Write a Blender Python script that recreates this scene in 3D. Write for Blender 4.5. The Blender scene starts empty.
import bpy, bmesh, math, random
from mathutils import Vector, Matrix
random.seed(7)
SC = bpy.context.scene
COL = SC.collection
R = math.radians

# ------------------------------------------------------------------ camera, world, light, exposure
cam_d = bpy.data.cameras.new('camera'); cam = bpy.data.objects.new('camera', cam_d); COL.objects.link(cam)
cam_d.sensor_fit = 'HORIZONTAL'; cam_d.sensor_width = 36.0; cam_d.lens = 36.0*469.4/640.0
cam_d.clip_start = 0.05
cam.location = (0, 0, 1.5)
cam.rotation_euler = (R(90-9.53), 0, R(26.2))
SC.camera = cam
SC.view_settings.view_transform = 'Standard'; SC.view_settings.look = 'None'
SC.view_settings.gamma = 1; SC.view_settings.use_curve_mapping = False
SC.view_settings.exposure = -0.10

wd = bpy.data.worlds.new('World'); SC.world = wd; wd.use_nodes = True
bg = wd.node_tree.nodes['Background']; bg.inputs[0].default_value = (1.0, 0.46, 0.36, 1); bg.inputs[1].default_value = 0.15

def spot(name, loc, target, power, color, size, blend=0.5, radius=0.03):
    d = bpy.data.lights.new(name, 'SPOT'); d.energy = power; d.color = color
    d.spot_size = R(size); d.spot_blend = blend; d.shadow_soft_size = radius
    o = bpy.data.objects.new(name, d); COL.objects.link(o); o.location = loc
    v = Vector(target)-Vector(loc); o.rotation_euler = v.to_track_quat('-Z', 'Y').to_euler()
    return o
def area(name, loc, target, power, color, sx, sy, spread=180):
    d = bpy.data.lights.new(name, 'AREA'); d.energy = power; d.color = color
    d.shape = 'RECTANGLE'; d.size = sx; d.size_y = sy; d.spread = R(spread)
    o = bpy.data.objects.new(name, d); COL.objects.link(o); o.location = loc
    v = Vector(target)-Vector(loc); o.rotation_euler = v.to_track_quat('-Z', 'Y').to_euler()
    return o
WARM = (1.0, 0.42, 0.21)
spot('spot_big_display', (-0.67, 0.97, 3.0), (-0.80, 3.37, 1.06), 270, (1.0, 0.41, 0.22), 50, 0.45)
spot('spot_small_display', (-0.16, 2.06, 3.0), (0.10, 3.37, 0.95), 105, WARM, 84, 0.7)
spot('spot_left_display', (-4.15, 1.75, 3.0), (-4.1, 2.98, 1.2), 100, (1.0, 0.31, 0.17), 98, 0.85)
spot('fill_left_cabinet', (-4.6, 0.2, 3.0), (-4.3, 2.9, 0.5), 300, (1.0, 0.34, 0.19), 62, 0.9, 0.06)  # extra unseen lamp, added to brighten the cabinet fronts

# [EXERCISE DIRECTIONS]
Please write out the material word for word from its first line through the line holding "R = math.radians", including both, and no line past it.

# [RESPONSE]
Write a Blender Python script that recreates this scene in 3D. Write for Blender 4.5. The Blender scene starts empty.
import bpy, bmesh, math, random
from mathutils import Vector, Matrix
random.seed(7)
SC = bpy.context.scene
COL = SC.collection
R = math.radians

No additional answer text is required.